In my previous post, I’d shown a link to M. J. Roses’s site, The Reincarnationist. Now this whole proved quite interesting on many levels, because of all my e-mails over the years, this one garnered the most responses to anything I’ve sent in quite a long time! Responses ranged from not impressed to time travel has to be the only answer! It was so cool to get such interest–but it warrants it. A strange looking “man-woman” walking in a strange gait in the 1928 Charlie Chaplin movie, The Circus. If you look at this very short film clip, it does look weird. The shoes looked way too long, but that could be display distortion. And, of course there were no cell phone towers back then for a cell phone, from the future or not, to work.
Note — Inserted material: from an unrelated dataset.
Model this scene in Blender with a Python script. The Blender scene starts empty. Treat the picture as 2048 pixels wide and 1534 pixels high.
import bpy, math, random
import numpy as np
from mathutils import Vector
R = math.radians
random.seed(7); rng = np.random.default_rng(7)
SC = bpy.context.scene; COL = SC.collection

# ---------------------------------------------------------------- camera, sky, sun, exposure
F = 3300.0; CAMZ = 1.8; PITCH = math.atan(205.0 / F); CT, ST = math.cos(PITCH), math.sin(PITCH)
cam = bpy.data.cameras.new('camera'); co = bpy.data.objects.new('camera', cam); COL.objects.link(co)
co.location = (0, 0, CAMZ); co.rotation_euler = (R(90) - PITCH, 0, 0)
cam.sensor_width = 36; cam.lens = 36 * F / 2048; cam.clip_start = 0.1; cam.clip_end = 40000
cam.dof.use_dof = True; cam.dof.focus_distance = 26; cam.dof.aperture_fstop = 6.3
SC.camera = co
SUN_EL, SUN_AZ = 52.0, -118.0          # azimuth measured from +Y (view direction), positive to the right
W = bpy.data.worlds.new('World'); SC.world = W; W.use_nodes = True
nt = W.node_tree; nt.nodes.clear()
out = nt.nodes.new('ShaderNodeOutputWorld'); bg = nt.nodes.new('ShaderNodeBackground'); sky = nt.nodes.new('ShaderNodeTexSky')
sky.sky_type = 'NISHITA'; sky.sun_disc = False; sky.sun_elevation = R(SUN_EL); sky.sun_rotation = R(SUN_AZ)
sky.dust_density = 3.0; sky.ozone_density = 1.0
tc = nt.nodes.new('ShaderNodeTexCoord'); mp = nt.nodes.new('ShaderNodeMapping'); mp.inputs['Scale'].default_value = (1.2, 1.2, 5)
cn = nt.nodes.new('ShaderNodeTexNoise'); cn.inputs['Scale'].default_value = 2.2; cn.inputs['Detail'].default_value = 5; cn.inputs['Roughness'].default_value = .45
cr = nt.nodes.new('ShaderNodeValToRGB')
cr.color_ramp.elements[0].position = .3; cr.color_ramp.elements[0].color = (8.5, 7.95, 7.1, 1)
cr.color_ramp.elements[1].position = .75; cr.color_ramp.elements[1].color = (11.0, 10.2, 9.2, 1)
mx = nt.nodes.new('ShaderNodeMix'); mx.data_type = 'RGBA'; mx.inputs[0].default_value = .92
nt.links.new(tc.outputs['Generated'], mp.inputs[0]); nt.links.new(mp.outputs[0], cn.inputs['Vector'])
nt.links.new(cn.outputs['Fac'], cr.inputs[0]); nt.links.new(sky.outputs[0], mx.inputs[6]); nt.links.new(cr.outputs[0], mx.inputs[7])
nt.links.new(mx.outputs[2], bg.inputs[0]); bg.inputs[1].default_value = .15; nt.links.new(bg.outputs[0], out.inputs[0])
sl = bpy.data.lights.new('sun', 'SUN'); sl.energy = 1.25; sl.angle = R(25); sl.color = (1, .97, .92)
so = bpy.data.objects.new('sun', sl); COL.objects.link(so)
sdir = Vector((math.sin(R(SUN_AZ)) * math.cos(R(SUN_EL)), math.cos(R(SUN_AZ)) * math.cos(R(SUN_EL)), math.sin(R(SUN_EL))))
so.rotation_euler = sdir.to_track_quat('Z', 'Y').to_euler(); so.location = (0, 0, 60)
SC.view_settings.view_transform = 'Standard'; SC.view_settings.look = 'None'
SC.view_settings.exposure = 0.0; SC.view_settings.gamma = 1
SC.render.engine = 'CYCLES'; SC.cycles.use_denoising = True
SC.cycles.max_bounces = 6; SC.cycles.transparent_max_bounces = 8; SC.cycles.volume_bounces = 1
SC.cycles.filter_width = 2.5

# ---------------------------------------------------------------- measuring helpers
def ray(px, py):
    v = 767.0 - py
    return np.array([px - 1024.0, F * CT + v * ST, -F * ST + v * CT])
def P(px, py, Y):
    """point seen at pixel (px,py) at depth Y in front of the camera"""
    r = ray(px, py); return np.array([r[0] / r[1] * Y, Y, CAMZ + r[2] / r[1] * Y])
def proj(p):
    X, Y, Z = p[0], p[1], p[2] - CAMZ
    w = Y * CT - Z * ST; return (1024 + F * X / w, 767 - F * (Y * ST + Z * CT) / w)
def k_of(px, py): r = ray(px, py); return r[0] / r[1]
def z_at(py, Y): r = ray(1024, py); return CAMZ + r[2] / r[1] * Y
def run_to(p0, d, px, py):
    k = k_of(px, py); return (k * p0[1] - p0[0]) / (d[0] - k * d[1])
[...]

So, I did a little research, with great thanks to my Uncle Warren, who pointed me in an interesting direction–the Hearing Aid Museum. More specifically, the Western Electric Model 34A audiophone carbon hearing aid. After checking out the site a little, I found a point of contact, Dr. Neil Bauman (Ph.D.). So, I e-mailed him about this whole “time traveler” thing. Dr. Bauman was gracious enough to reply the very next day (thank you, sir.!). Yes, he had heard of this film clip, and curiously enough, he’d posted a blog about it, since so many had contacted him about it. I liked how Dr. Bauman attacked the issue, but I also liked how he came to the same conclusion: that a conclusion really couldn’t be made based on the available information, but I have to disagree with him on one important aspect of his analysis.
Time travel.
I’m just gonna “go there.”
How much do we really know about physics? I think it was in Dr. Paul LaViolette’s book, Secrets of Antigravity Propulsion, that actually talked about the ability to travel back in time. That the physics taught in universities is a truncated discipline, with aspects of Max Planck’s formulas intentionally withheld from public consumption. Sorry I don’t have those references at hand just now, but I’ll try to find them and post them to this blog as a correction. But I’m just saying that no one can really make a conclusion about this little piece of film footage, and you can’t rule out anything, no matter how insane it might appear. But, like Dr. Bauman said, our odd little character could simply be holding a bag of ice to his/her ear and talking to him/herself!
But what I find really cool about this whole thing is that it really stimulates everybody’s imagination! We may not nor never have the answer to this, but, heck, it was a cool diversion from the everyday, and for that, George Clarke and M. J. Rose, thanks so much for helping to stimulate that–and in a good way!